- Material for this task
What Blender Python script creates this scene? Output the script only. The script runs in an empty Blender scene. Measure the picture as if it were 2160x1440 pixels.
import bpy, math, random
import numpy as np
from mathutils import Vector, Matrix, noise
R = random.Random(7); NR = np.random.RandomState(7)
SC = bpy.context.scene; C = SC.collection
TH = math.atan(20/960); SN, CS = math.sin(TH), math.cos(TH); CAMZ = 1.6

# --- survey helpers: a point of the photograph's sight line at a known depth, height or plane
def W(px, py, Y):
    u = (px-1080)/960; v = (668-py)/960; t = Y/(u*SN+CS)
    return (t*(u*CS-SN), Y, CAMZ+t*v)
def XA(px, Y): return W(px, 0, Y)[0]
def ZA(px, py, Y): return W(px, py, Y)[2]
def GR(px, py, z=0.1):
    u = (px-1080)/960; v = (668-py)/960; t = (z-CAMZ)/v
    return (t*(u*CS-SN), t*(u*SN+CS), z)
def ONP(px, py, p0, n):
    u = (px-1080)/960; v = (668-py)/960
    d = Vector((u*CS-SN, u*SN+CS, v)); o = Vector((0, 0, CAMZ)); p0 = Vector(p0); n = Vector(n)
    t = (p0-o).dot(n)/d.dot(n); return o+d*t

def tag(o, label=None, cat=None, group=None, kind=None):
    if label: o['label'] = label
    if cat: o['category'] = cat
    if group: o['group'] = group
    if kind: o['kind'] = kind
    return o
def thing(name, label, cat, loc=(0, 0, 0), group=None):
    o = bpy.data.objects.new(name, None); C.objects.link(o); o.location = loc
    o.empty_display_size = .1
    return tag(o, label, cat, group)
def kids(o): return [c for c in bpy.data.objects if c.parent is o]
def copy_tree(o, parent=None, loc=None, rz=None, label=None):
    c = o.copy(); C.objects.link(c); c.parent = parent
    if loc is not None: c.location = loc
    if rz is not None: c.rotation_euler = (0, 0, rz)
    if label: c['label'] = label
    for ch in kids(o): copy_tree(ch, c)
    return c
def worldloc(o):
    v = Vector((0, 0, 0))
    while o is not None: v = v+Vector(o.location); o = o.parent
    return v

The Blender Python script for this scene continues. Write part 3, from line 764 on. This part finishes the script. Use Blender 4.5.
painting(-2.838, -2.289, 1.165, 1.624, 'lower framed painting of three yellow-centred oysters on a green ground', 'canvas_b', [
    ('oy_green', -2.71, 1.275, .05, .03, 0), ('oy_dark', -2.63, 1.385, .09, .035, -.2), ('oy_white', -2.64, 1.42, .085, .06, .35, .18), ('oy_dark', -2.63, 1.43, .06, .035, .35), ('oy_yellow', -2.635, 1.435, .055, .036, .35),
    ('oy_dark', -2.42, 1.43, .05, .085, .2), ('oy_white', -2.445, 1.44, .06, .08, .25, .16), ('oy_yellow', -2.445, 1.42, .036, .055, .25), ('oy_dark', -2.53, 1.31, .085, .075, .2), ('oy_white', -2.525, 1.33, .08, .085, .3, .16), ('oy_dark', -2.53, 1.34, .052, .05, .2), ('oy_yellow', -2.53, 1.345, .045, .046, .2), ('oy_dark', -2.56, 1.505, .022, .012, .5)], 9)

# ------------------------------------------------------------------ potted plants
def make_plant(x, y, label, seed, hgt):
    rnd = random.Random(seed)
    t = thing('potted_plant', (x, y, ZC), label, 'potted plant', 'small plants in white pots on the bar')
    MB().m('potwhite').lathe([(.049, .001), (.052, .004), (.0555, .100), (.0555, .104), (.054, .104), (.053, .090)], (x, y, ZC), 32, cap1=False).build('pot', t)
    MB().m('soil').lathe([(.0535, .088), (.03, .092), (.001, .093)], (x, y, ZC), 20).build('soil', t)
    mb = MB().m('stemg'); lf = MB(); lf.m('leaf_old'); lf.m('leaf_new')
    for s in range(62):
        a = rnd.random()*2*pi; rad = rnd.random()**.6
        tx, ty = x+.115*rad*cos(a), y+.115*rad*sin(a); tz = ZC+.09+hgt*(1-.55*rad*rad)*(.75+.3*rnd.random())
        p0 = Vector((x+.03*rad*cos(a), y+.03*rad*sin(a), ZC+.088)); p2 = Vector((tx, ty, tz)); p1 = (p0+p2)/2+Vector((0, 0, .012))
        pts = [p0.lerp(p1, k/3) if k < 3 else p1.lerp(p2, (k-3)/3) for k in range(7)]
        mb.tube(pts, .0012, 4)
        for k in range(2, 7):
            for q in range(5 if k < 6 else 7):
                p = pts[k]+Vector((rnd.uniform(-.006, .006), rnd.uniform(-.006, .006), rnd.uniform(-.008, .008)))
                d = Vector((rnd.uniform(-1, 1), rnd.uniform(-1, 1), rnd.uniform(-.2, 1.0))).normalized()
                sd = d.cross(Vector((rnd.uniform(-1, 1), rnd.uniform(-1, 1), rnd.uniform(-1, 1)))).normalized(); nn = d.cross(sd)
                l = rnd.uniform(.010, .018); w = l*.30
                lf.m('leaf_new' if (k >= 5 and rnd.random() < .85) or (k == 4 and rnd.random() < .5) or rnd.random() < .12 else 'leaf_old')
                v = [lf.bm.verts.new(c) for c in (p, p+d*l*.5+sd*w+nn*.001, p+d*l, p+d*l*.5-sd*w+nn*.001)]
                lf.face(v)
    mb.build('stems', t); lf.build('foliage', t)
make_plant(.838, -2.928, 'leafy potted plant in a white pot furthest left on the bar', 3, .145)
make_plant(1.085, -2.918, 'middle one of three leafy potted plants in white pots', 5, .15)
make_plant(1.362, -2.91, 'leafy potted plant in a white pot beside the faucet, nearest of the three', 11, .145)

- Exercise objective
Return every entry exactly as given.

- Finished exercise
What Blender Python script creates this scene? Output the script only. The script runs in an empty Blender scene. Measure the picture as if it were 2160x1440 pixels.
import bpy, math, random
import numpy as np
from mathutils import Vector, Matrix, noise
R = random.Random(7); NR = np.random.RandomState(7)
SC = bpy.context.scene; C = SC.collection
TH = math.atan(20/960); SN, CS = math.sin(TH), math.cos(TH); CAMZ = 1.6

# --- survey helpers: a point of the photograph's sight line at a known depth, height or plane
def W(px, py, Y):
    u = (px-1080)/960; v = (668-py)/960; t = Y/(u*SN+CS)
    return (t*(u*CS-SN), Y, CAMZ+t*v)
def XA(px, Y): return W(px, 0, Y)[0]
def ZA(px, py, Y): return W(px, py, Y)[2]
def GR(px, py, z=0.1):
    u = (px-1080)/960; v = (668-py)/960; t = (z-CAMZ)/v
    return (t*(u*CS-SN), t*(u*SN+CS), z)
def ONP(px, py, p0, n):
    u = (px-1080)/960; v = (668-py)/960
    d = Vector((u*CS-SN, u*SN+CS, v)); o = Vector((0, 0, CAMZ)); p0 = Vector(p0); n = Vector(n)
    t = (p0-o).dot(n)/d.dot(n); return o+d*t

def tag(o, label=None, cat=None, group=None, kind=None):
    if label: o['label'] = label
    if cat: o['category'] = cat
    if group: o['group'] = group
    if kind: o['kind'] = kind
    return o
def thing(name, label, cat, loc=(0, 0, 0), group=None):
    o = bpy.data.objects.new(name, None); C.objects.link(o); o.location = loc
    o.empty_display_size = .1
    return tag(o, label, cat, group)
def kids(o): return [c for c in bpy.data.objects if c.parent is o]
def copy_tree(o, parent=None, loc=None, rz=None, label=None):
    c = o.copy(); C.objects.link(c); c.parent = parent
    if loc is not None: c.location = loc
    if rz is not None: c.rotation_euler = (0, 0, rz)
    if label: c['label'] = label
    for ch in kids(o): copy_tree(ch, c)
    return c
def worldloc(o):
    v = Vector((0, 0, 0))
    while o is not None: v = v+Vector(o.location); o = o.parent
    return v

The Blender Python script for this scene continues. Write part 3, from line 764 on. This part finishes the script. Use Blender 4.5.
painting(-2.838, -2.289, 1.165, 1.624, 'lower framed painting of three yellow-centred oysters on a green ground', 'canvas_b', [
    ('oy_green', -2.71, 1.275, .05, .03, 0), ('oy_dark', -2.63, 1.385, .09, .035, -.2), ('oy_white', -2.64, 1.42, .085, .06, .35, .18), ('oy_dark', -2.63, 1.43, .06, .035, .35), ('oy_yellow', -2.635, 1.435, .055, .036, .35),
    ('oy_dark', -2.42, 1.43, .05, .085, .2), ('oy_white', -2.445, 1.44, .06, .08, .25, .16), ('oy_yellow', -2.445, 1.42, .036, .055, .25), ('oy_dark', -2.53, 1.31, .085, .075, .2), ('oy_white', -2.525, 1.33, .08, .085, .3, .16), ('oy_dark', -2.53, 1.34, .052, .05, .2), ('oy_yellow', -2.53, 1.345, .045, .046, .2), ('oy_dark', -2.56, 1.505, .022, .012, .5)], 9)

# ------------------------------------------------------------------ potted plants
def make_plant(x, y, label, seed, hgt):
    rnd = random.Random(seed)
    t = thing('potted_plant', (x, y, ZC), label, 'potted plant', 'small plants in white pots on the bar')
    MB().m('potwhite').lathe([(.049, .001), (.052, .004), (.0555, .100), (.0555, .104), (.054, .104), (.053, .090)], (x, y, ZC), 32, cap1=False).build('pot', t)
    MB().m('soil').lathe([(.0535, .088), (.03, .092), (.001, .093)], (x, y, ZC), 20).build('soil', t)
    mb = MB().m('stemg'); lf = MB(); lf.m('leaf_old'); lf.m('leaf_new')
    for s in range(62):
        a = rnd.random()*2*pi; rad = rnd.random()**.6
        tx, ty = x+.115*rad*cos(a), y+.115*rad*sin(a); tz = ZC+.09+hgt*(1-.55*rad*rad)*(.75+.3*rnd.random())
        p0 = Vector((x+.03*rad*cos(a), y+.03*rad*sin(a), ZC+.088)); p2 = Vector((tx, ty, tz)); p1 = (p0+p2)/2+Vector((0, 0, .012))
        pts = [p0.lerp(p1, k/3) if k < 3 else p1.lerp(p2, (k-3)/3) for k in range(7)]
        mb.tube(pts, .0012, 4)
        for k in range(2, 7):
            for q in range(5 if k < 6 else 7):
                p = pts[k]+Vector((rnd.uniform(-.006, .006), rnd.uniform(-.006, .006), rnd.uniform(-.008, .008)))
                d = Vector((rnd.uniform(-1, 1), rnd.uniform(-1, 1), rnd.uniform(-.2, 1.0))).normalized()
                sd = d.cross(Vector((rnd.uniform(-1, 1), rnd.uniform(-1, 1), rnd.uniform(-1, 1)))).normalized(); nn = d.cross(sd)
                l = rnd.uniform(.010, .018); w = l*.30
                lf.m('leaf_new' if (k >= 5 and rnd.random() < .85) or (k == 4 and rnd.random() < .5) or rnd.random() < .12 else 'leaf_old')
                v = [lf.bm.verts.new(c) for c in (p, p+d*l*.5+sd*w+nn*.001, p+d*l, p+d*l*.5-sd*w+nn*.001)]
                lf.face(v)
    mb.build('stems', t); lf.build('foliage', t)
make_plant(.838, -2.928, 'leafy potted plant in a white pot furthest left on the bar', 3, .145)
make_plant(1.085, -2.918, 'middle one of three leafy potted plants in white pots', 5, .15)
make_plant(1.362, -2.91, 'leafy potted plant in a white pot beside the faucet, nearest of the three', 11, .145)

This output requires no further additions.